O wytyczenie przejścia mniej więcej na wysokości budynku Niepodległości 13 apelował radny Adam Osiński. „Wyznaczenie przejścia znacznie poprawi bezpieczeństwo pieszych, w tym dzieci idących do szkoły w tym rejonie” – stwierdził w interpelacji do prezydenta. Radny dodał, że w tej sprawie interweniowali również mieszkańcy Robotniczej Spółdzielni Mieszkaniowej „Motor”.

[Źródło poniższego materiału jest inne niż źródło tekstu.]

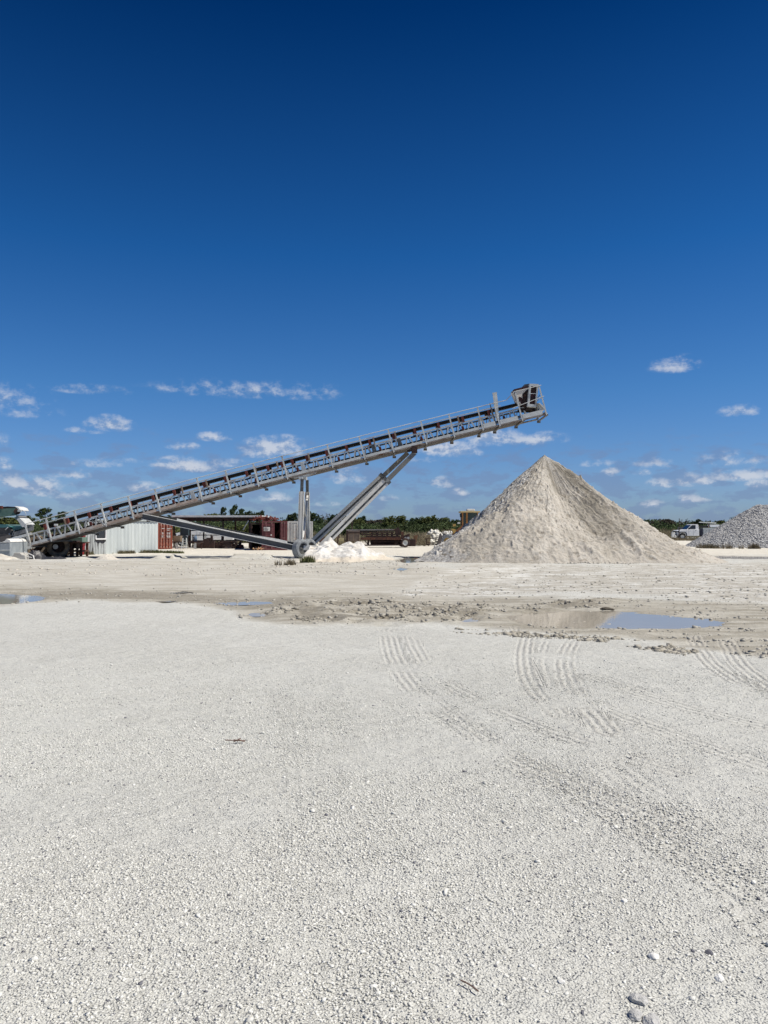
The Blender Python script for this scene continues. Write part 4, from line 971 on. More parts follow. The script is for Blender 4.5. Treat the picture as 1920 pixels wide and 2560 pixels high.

Urzędnicy nie przychylili się jednak do prośby radnego. – Nie jest planowane wyznaczenie dodatkowego przejścia w ciągu ul. Niepodległości – odpowiedział Andrzej Wojewódzki, sekretarz miasta. Dlaczego? – Wyznaczenie przejścia dla pieszych we wskazanym miejscu będzie niezgodne z przepisami, które mówią, że odległość między przejściami dla pieszych na drogach jednojezdniowych w terenie zabudowanym powinna być nie mniejsza niż 100 m. Lokalizacja przejścia we wskazanym miejscu w odległości odpowiednio 60 i 80 m od istniejących jest niezasadna – tłumaczy sekretarz.
To nie jedyna przyczyna. A. Wojewódzki dodaje, że „obecna infrastruktura uniemożliwia wyznaczenie przejścia bez dokonywania zmian w jego otoczeniu”. – Zgodnie z obowiązującymi przepisami zabrania się zatrzymania pojazdu na przejściu dla pieszych oraz w odległości do 10 m przed i za przejściem.
Wyznaczenie przejścia w omawianym miejscu wiąże się z likwidacją co najmniej 6 miejsc postojowych, korektą istniejącego zjazdu poprzez jego przesunięcie i wykonaniem dojść do przejścia – dodaje A. Wojewódzki.